With smiles full of confidence and self-esteem, the Palestinian children dream about their future, but that future is linked to the freedom of Palestine. “I dream of becoming a computer specialist and dying for the sake of Allah,” 8-year-old Palestinian actor Ahmed Faiz remarked.

In response, Al-Sayyid piped up, “I hope to become an engineer and then use my knowledge to help the mujahideen in Palestine.”

Ahlam Al-Tamimi

In the play, one actor played Ahlam Al-Tamimi, the first member of Izzadeen Al-Qassam Brigade, the armed wing of the Islamic Resistance Movement, to inspire Palestinian refugees to continue their struggle.

Born in Jordan, Al-Tamimi returned to her homeland after completing high school to study journalism in an attempt to use the media to convey the pitiful conditions of Palestinians. Due to her distinctive personality, she was chosen to join Izzadeen Al-Qassam Brigade.

Her most significant act was carried out on Aug. 9, 2001, when she asked Izzadeen Al-Masri to carry a booby-trapped guitar into Jerusalem, after which she returned to Ramallah.

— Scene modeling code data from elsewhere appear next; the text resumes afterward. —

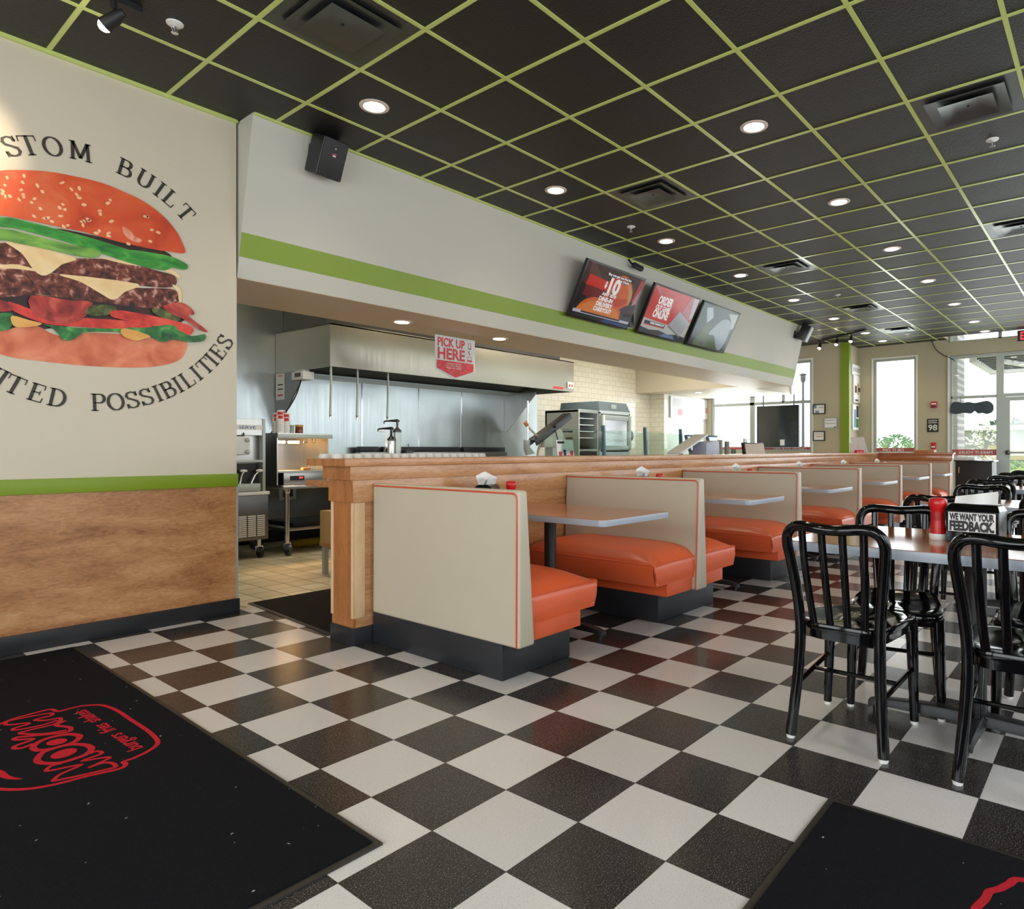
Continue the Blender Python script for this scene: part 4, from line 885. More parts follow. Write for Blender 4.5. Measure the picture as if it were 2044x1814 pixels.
# ------------------------------------------------------------------ televisions on the soffit
TVR, TVU = Vector((1, 0, 0)), Vector((0, -0.285, 0.57)).normalized(); TVN = TVR.cross(TVU); TW, TH = 1.115, 0.636
def tv(x0, label):
    bl = Vector((x0, 4.62, 2.560)); r = thing('television', label, 'television', bl, 'menu televisions on the soffit')
    q = lambda u, v, d=0: bl + TVR * u * TW + TVU * v * TH + TVN * d
    ctr = q(0.5, 0.5, -0.022)
    MB().obox(ctr, TVR, TVU, TVN, TW / 2, TH / 2, 0.020).obox(q(0.5, 0.45, -0.06), TVR, TVU, TVN, 0.32, 0.2, 0.02).build('case', M['black_plastic'], r, bevel=0.006)
    MB().bar(q(0.5, 0.5, -0.08), (q(0.5, 0.5, 0).x, sof(q(0.5, 0.5, 0).z) + 0.0, q(0.5, 0.5, 0).z + 0.02), 0.12, 0.12).build('wall_mount', M['black'], r)
    sc = MB().prism([q(0.022, 0.04, -0.002), q(0.978, 0.04, -0.002), q(0.978, 0.97, -0.002), q(0.022, 0.97, -0.002)], TVN * 0.002)
    return r, q, sc
def scr(col, s=0.55):
    key = 'scr%s' % (col,)
    if key not in M:
        m = emit('screen_%d_%d_%d' % col, srgb(*col), s); m.node_tree.nodes['Principled BSDF'].inputs['Base Color'].default_value = (0.01, 0.01, 0.01, 1)
        m.node_tree.nodes['Principled BSDF'].inputs['Roughness'].default_value = 0.12; M[key] = m
    return M[key]
def patch(q, pts, col, lay, parent, name='picture', n=0, s=0.55):
    pts3 = [q(u, v, 0.0004 + 0.0003 * lay) for u, v in pts]
    return MB().face(crc(pts3, 4) if n else pts3).build(name, scr(col, s), parent, smooth=0)
r, q, sc = tv(5.555, 'television showing an orange burger and ten dollar offer, nearest of the three'); s_ = sc.build('screen', scr((66, 40, 30)), r, smooth=0)
E_ = dict(right=TVR, up=TVU)
B0 = lambda u0, v0, u1, v1: [(u0, v0), (u1, v0), (u1, v1), (u0, v1)]
patch(q, B0(.022, .12, .16, .62), (24, 16, 16), 0, s_); patch(q, [(.09, .42), (.4, .36), (.42, .62), (.1, .62)], (120, 24, 22), 1, s_)
patch(q, [(.06, .97), (.14, .97), (.36, .66), (.10, .62)], (96, 66, 50), 1, s_)
patch(q, [(.09, .11), (.12, .30), (.26, .42), (.40, .46), (.46, .70), (.56, .90), (.68, .92), (.80, .80), (.86, .62), (.84, .40), (.76, .34), (.79, .2), (.81, .10), (.4, .10)], (226, 104, 40), 2, s_, n=1)
patch(q, [(.10, .12), (.16, .28), (.30, .36), (.52, .34), (.70, .30), (.76, .18), (.74, .12)], (236, 134, 58), 3, s_, n=1)
patch(q, [(.70, .86), (.80, .76), (.855, .62), (.84, .44), (.80, .60), (.74, .76)], (214, 156, 96), 3, s_, n=1)
patch(q, [(.45, .42), (.66, .36), (.78, .44), (.80, .54), (.62, .50)], (206, 66, 34), 4, s_, n=1)
patch(q, [(.08, .60), (.44, .58), (.46, .74), (.10, .78)], (220, 44, 26), 4, s_); patch(q, [(.40, .70), (.48, .84), (.56, .80), (.56, .66)], (232, 56, 36), 4, s_, n=1)
patch(q, [(.46, .44), (.58, .44), (.60, .70), (.52, .62)], (150, 24, 20), 4, s_)
patch(q, [(.88, .52), (.92, .95), (.97, .95), (.97, .5)], (196, 62, 40), 4, s_); patch(q, [(.90, .46), (.925, .62), (.97, .78), (.97, .5)], (196, 146, 160), 5, s_)
patch(q, [(.72, .32), (.97, .26), (.97, .5), (.80, .42)], (70, 50, 56), 4, s_); patch(q, [(.80, .10), (.97, .10), (.97, .24), (.76, .30)], (62, 62, 72), 4, s_); patch(q, [(.82, .22), (.97, .25), (.97, .31), (.84, .27)], (20, 24, 34), 5, s_)
patch(q, B0(.022, .04, .978, .115), (14, 16, 22), 5, s_); patch(q, [(.5, .04), (.978, .04), (.978, .085), (.56, .10)], (26, 66, 120), 6, s_)
patch(q, B0(.03, .108, .97, .122), (206, 206, 214), 7, s_); patch(q, B0(.03, .122, .15, .16), (206, 206, 214), 7, s_); patch(q, B0(.80, .122, .97, .155), (206, 206, 214), 7, s_); patch(q, B0(.15, .122, .80, .15), (22, 24, 40), 7, s_)
W_ = scr((236, 234, 232), 0.75)
def tvt(t, u, v, size, w_, lay=9): txt(t, size, W_, s_, q(u, v, 0.0004 + 0.0003 * lay), bold=0.05, width=w_, ext=0.0003, name='screen_lettering', **E_)
patch(q, B0(.36, .845, .80, .895), (24, 18, 18), 8, s_); tvt('Buy one get one free for', .56, .858, 0.034, 0.44)
patch(q, B0(.56, .79, .74, .835), (24, 18, 18), 8, s_); tvt('just 10 bucks', .65, .80, 0.032, 0.19)
tvt('10', .505, .57, 0.23, 0.20); tvt('$', .385, .64, 0.09, 0.04); tvt('ANY SIZE', .49, .50, 0.045, 0.26)
for t, v, w_ in (('DINE-IN', .40, .255), ('DELIVERY', .305, .30), ('CARRYOUT', .21, .33)): tvt(t, .465, v, 0.066, w_)

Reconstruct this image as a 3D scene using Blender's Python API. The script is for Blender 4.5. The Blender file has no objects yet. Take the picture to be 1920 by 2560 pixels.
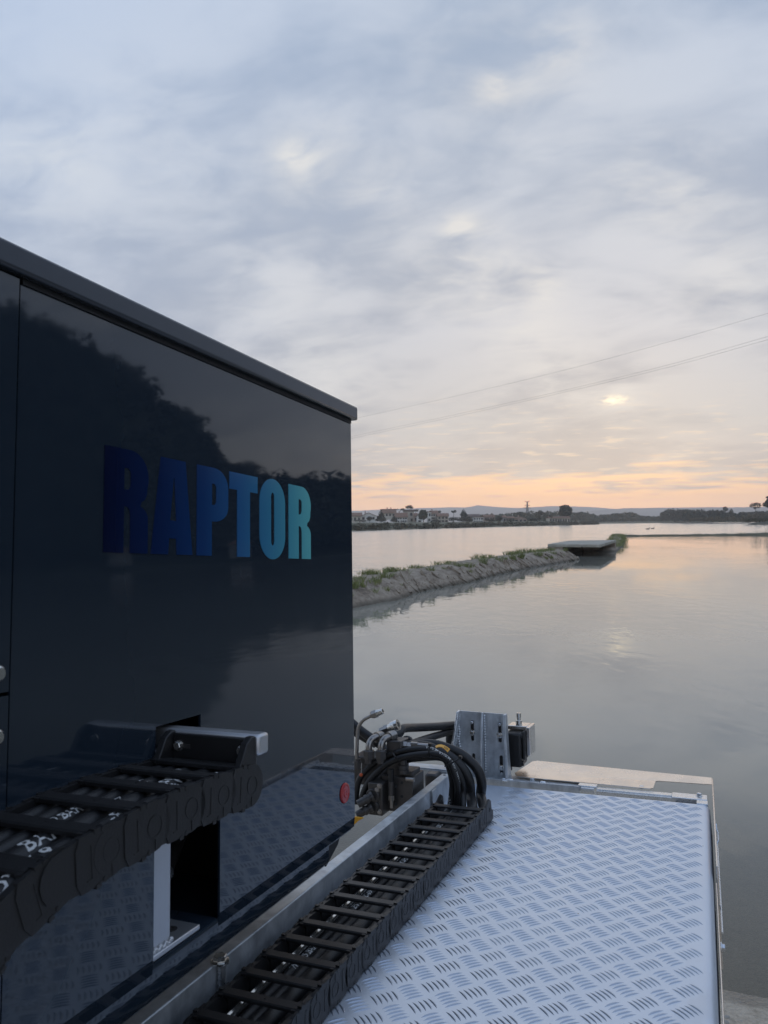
import bpy, bmesh, math, random
from mathutils import Matrix, Vector, noise
PI = math.pi
R = random.Random(7)
SC = bpy.context.scene
COL = SC.collection

# ------------------------------------------------------------------ camera
FPX, CX, CY = 1923.0, 960.0, 1280.0
RCW = Matrix(((0.9999339, 0.0114992, 0.0), (0.0001734, -0.0150769, -0.9998863), (-0.0114979, 0.9998202, -0.0150779)))
CAMZ = 1.85
CAM = Vector((0, 0, CAMZ))
cam = bpy.data.cameras.new('camera')
cam.sensor_fit = 'VERTICAL'; cam.sensor_height = 36.0; cam.lens = FPX * 36.0 / 2560.0
cam.clip_start = 0.05; cam.clip_end = 12000
cam.dof.use_dof = True; cam.dof.focus_distance = 1.9; cam.dof.aperture_fstop = 14.0
camo = bpy.data.objects.new('camera', cam); COL.objects.link(camo)
camo.matrix_world = Matrix.Translation(CAM) @ RCW.to_4x4()
SC.camera = camo

# ------------------------------------------------------------------ world
W = bpy.data.worlds.new('World'); SC.world = W; W.use_nodes = True

class NT:
    """small helper round a node tree"""
    def __init__(s, tree): s.t = tree; s.n = tree.nodes; s.l = tree.links
    def node(s, ty, **kw):
        n = s.n.new(ty)
        for k, v in kw.items(): setattr(n, k, v)
        return n
    def put(s, sock, v):
        if hasattr(v, 'is_linked') or isinstance(v, bpy.types.NodeSocket): s.l.new(v, sock)
        elif v is not None: sock.default_value = v
    def m(s, op, a, b=None, c=None, clamp=False):
        n = s.node('ShaderNodeMath', operation=op); n.use_clamp = clamp
        for i, x in enumerate((a, b, c)):
            if x is not None: s.put(n.inputs[i], x)
        return n.outputs[0]
    def vm(s, op, a, b=None):
        n = s.node('ShaderNodeVectorMath', operation=op)
        s.put(n.inputs[0], a)
        if b is not None: s.put(n.inputs[1], b)
        return n.outputs['Value'] if op in ('DOT_PRODUCT', 'LENGTH', 'DISTANCE') else n.outputs[0]
    def mix(s, f, a, b, blend='MIX'):
        n = s.node('ShaderNodeMix', data_type='RGBA', blend_type=blend)
        s.put(n.inputs[0], f)
        for i, x in ((6, a), (7, b)):
            if isinstance(x, (tuple, list)): x = tuple(x) + (1,) * (4 - len(x))
            s.put(n.inputs[i], x)
        return n.outputs[2]
    def ramp(s, f, stops, interp='LINEAR'):
        n = s.node('ShaderNodeValToRGB'); r = n.color_ramp; r.interpolation = interp
        while len(r.elements) < len(stops): r.elements.new(0.5)
        for e, (p, c) in zip(r.elements, stops):
            e.position = p; e.color = (c, c, c, 1) if isinstance(c, (int, float)) else tuple(c) + (1,)
        s.put(n.inputs[0], f); return n.outputs[0]
    def noise(s, vec, scale, detail=4, rough=0.5, dist=0.0, out=0):
        n = s.node('ShaderNodeTexNoise'); s.put(n.inputs['Vector'], vec)
        n.inputs['Scale'].default_value = scale; n.inputs['Detail'].default_value = detail
        n.inputs['Roughness'].default_value = rough; n.inputs['Distortion'].default_value = dist
        return n.outputs[out]
    def xyz(s, v):
        n = s.node('ShaderNodeSeparateXYZ'); s.put(n.inputs[0], v); return n.outputs
    def comb(s, x, y, z):
        n = s.node('ShaderNodeCombineXYZ')
        for i, q in enumerate((x, y, z)): s.put(n.inputs[i], q)
        return n.outputs[0]
    def sstep(s, v, a, b):
        n = s.node('ShaderNodeMapRange', interpolation_type='SMOOTHSTEP'); s.put(n.inputs[0], v)
        n.inputs[1].default_value = a; n.inputs[2].default_value = b
        n.inputs[3].default_value = 0; n.inputs[4].default_value = 1; return n.outputs[0]

def L(r, g, b):
    return tuple(((c / 255) / 12.92 if c / 255 <= 0.04045 else ((c / 255 + 0.055) / 1.055) ** 2.4) for c in (r, g, b))

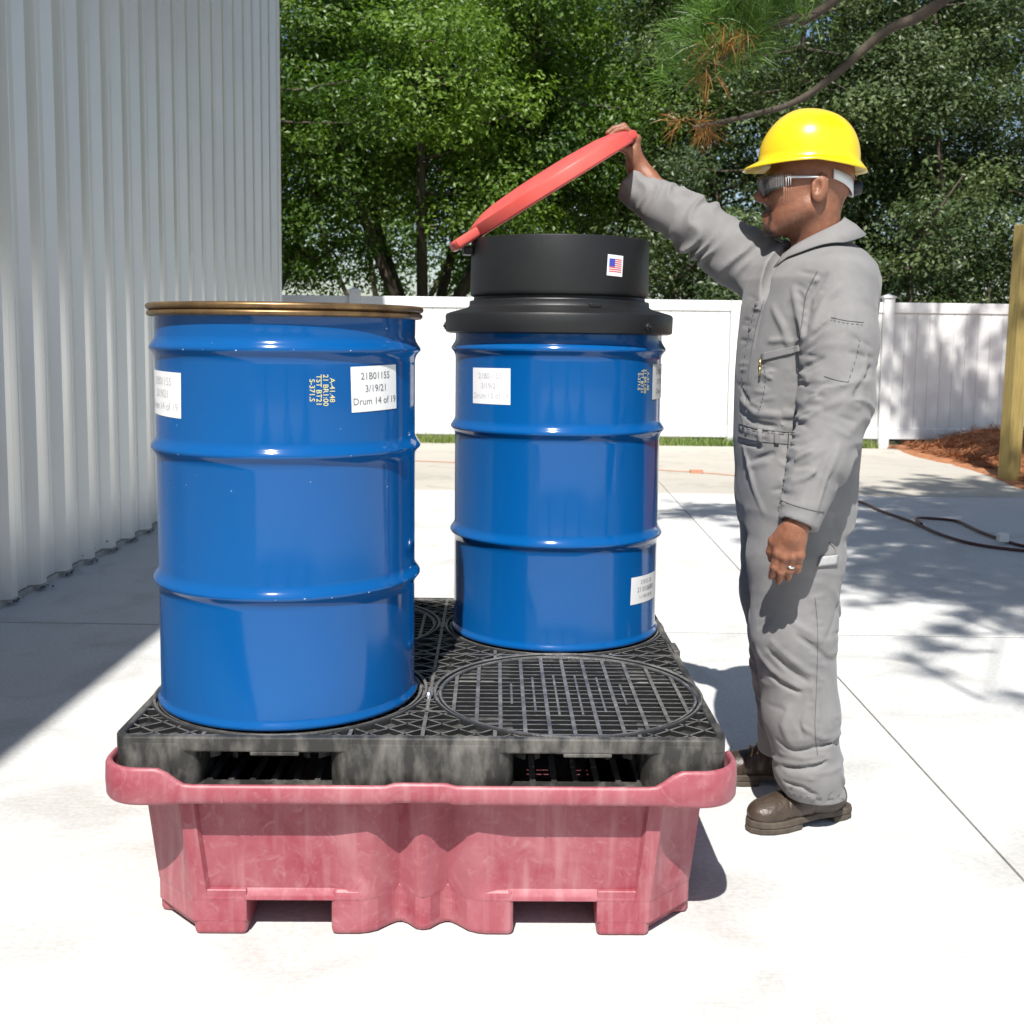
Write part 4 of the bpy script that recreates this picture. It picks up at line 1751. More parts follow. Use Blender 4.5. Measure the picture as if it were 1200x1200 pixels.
_l.new(_b2.outputs[0], _b1.inputs['Normal'])
M_SEAM = mat('grey_seam_thread', (.115, .114, .118), .9)
M_BRASS = mat('brass_zip', (.55, .42, .16), .3, metal=.9)
M_SILVER = mat('silver_ring', (.85, .84, .82), .2, metal=1.0)
M_WPLAS = mat('white_plastic', (.75, .76, .76), .4)
M_NAIL = mat('finger_nail', (.42, .24, .17), .3)

person = empty('person', (.83, 2.95, 0), 'worker in grey coveralls and yellow hard hat lifting the red lid beside the pallet', 'person')
V, Q = grow(skin_sdf, (.22, 2.50, .50), (1.12, 3.36, 1.95), .0032)
me = npmesh('body', V, Q, M_SKIN)
# moustache and short beard, soft edged
fq = (V - A3(HC)) @ HF
s_ = np.abs(fq[:, 1])


def soft(x, a, b):
    return np.clip((x - a) / (b - a), 0, 1)


_jit = .35 * np.sin(fq @ A3((900, 700, 1100))) * np.sin(fq @ A3((-500, 1200, 640)))
mous = soft(fq[:, 0], .084, .094) * soft(-s_, -.036, -.026) * soft(-fq[:, 2], .034, .042) * soft(fq[:, 2], -.062, -.054)
goat = soft(fq[:, 0], .066, .084) * soft(-s_, -.036, -.020) * soft(-fq[:, 2], .076, .086)
link_ = soft(fq[:, 0], .082, .092) * soft(s_, .018, .024) * soft(-s_, -.036, -.028) * soft(-fq[:, 2], .044, .05)
jawl = .35 * soft(-fq[:, 2], .045, .085) * soft(fq[:, 0], -.01, .04)
brow = soft(fq[:, 0], .07, .08) * soft(s_, .010, .015) * soft(-s_, -.048, -.04) * soft(-np.abs(fq[:, 2] - .036), -.007, -.003)
bv = np.where(fq[:, 2] < -.13, 0, np.maximum.reduce([mous, goat, link_, jawl, brow]) * (1 + _jit))
bv[np.linalg.norm(V - A3(HC), axis=1) > .2] = 0
at2 = me.attributes.new('beard', 'FLOAT', 'POINT')
at2.data.foreach_set('value', np.clip(bv, 0, 1).astype(np.float32))
body = link('body', me, M_SKIN, person)

Vs, Qs = grow(suit_sdf, (.26, 2.52, .05), (1.14, 3.36, 1.80), .0042)
# relax the cloth a touch
me = npmesh('coverall', Vs, Qs, M_SUIT)
suit = link('coverall', me, M_SUIT, person)
sm = suit.modifiers.new('settle', 'SMOOTH')
sm.factor = .5
sm.iterations = 1
BV = BVHTree.FromPolygons([Vector(v) for v in Vs.tolist()], Qs.tolist())


def touch(px, py, lift=.0012):
    o = Vector((0, 0, CAM_H))
    e = (at(px, py, 3.0) - o).normalized()
    h, nrm, i, dist = BV.ray_cast(o, e)
    if h is None:
        return None
    nn, cnt = Vector((0, 0, 0)), 0
    for hh, n2, ii, d2 in BV.find_nearest_range(h, .012):
        nn += n2
    nn = nn.normalized() if nn.length > 0 else nrm
    if nn.dot(e) > 0:
        nn = -nn
    return h + nn * lift


def seam(pts, r=.0012, name='seam', m=None, n=8, parent=None, stitch=False):
    P = spline([(q[0], q[1], 0) for q in pts], n)
    W = [touch(q.x, q.y, .0008) for q in P]
    W = [w for w in W if w is not None]
    if len(W) < 2:
        return None
    mb = MB()
    if stitch:
        for i in range(0, len(W) - 1, 2):
            mb.tube([W[i], W[i + 1]], r, 5)
    else:
        mb.tube(W, r, 6)
    return mb.build(name, m or M_SEAM, parent or suit)


def cloth_patch(corners, name, m, lift=.0025, n=10, k=8, thick=.0025, parent=None):
    a, b, c, d = [Vector((q[0], q[1], 0)) for q in corners]
    vs = []
    for j in range(k + 1):
        for i in range(n + 1):
            p = a.lerp(b, i / n).lerp(d.lerp(c, i / n), j / k)
            w = touch(p.x, p.y, lift)
            vs.append(w if w is not None else vs[-1])
    mb = MB()
    mb.add(vs, [(j * (n + 1) + i, (j + 1) * (n + 1) + i, (j + 1) * (n + 1) + i + 1, j * (n + 1) + i + 1) for j in range(k) for i in range(n)], True)
    return mb.build(name, m, parent or suit, solid=thick)


# sewn details on the side that shows
cloth_patch([(893, 414), (937, 404), (938, 412), (893, 423)], 'pocket_welt', M_SUIT, .003)
seam([(893, 418), (915, 412), (937, 408)], .0022, 'pocket_zip', M_BRASS, 5)
seam([(895, 425), (897, 445), (893, 470), (888, 485)], .0011, 'pocket_seam', stitch=True)
seam([(866, 496), (890, 503), (932, 507)], .0012, 'waist_seam')
seam([(865, 511), (890, 517), (931, 521)], .0012, 'waist_seam')
seam([(866, 499), (890, 506), (932, 510)], .0009, 'waist_seam', stitch=True)
cloth_patch([(889, 503), (894, 504), (894, 519), (889, 518)], 'belt_loop', M_SUIT, .004, 3, 5)
cloth_patch([(908, 506), (913, 506), (913, 521), (908, 520)], 'belt_loop', M_SUIT, .004, 3, 5)
seam([(958, 318), (945, 345), (940, 378), (936, 400)], .0014, 'armhole_seam')
seam([(974, 372), (992, 376), (1012, 378)], .0010, 'sleeve_pocket_seam')
seam([(974, 375), (992, 379), (1012, 381)], .0009, 'sleeve_pocket_seam', stitch=True)
seam([(966, 441), (982, 446), (994, 448)], .0010, 'sleeve_pocket_seam')
seam([(994, 448), (1003, 420), (1008, 396)], .0009, 'sleeve_pocket_seam', stitch=True)
seam([(915, 586), (930, 592), (952, 598), (966, 600)], .0009, 'cuff_seam')
seam([(922, 535), (920, 560), (915, 582), (912, 600)], .0011, 'pocket_seam', stitch=True)
seam([(955, 700), (958, 740), (957, 800), (955, 850), (958, 885)], .0008, 'leg_seam', n=12)
seam([(895, 352), (886, 385), (878, 430), (874, 480)], .0010, 'front_placket', n=10)
seam([(888, 350), (878, 390), (870, 440), (868, 490)], .0010, 'front_placket', stitch=True, n=12)
seam([(920, 925), (945, 934), (992, 936)], .0010, 'hem_seam', stitch=True)
cloth_patch([(961, 652), (981, 650), (980, 661), (957, 664)], 'tool_loop_tag', mat('pale_tag', (.42, .42, .42), .7, var=.2, vscale=200), .004, 6, 4)
seam([(972, 636), (978, 642), (980, 651)], .0022, 'tool_loop', M_SUIT, 6)
# zip pull on the chest
w0, w1 = touch(893, 421, .006), touch(892, 440, .006)
mb = MB()
mb.tube([w0, w0.lerp(w1, .45)], [.0042, .0032], 8)
mb.tube([w0.lerp(w1, .4), w1], [.002, .003], 8)
mb.build('zip_pull', M_BRASS, suit)
for (bx, by) in ((887, 357), (880, 385)):
    w = touch(bx, by, .002)
    mb = MB()
    mb.lathe([(0, .002), (.005, .0018), (.0058, 0), (.0058, -.002)], 16, (0, 0, 0), M=Matrix.Translation(w) @ Vector((-.6, -.8, .1)).to_track_quat('Z', 'Y').to_matrix().to_4x4())
    mb.build('snap_button', M_SEAM, suit)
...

Sixteen Jews died and hundreds were injured.

A month later, she was caught and subjected to various forms of torture, after which a court sentenced her to 16 life imprisonment terms, or 1,584 years. The young actor said, “I see you angry in this court, the same anger I and other Palestinians carry in my heart, but our anger is much more than yours.”

Facing her sentence with a smile, Al-Tamimi stated, “I neither acknowledge the legality of this court, nor its existence. I won't address myself, my age or my dream; rather, I'll address it through my actions, which are well known to you.” After several months, Al-Tamimi announced her engagement to her cousin, who also was imprisoned, thereby proving that the one who stole her homeland couldn't steal her smile.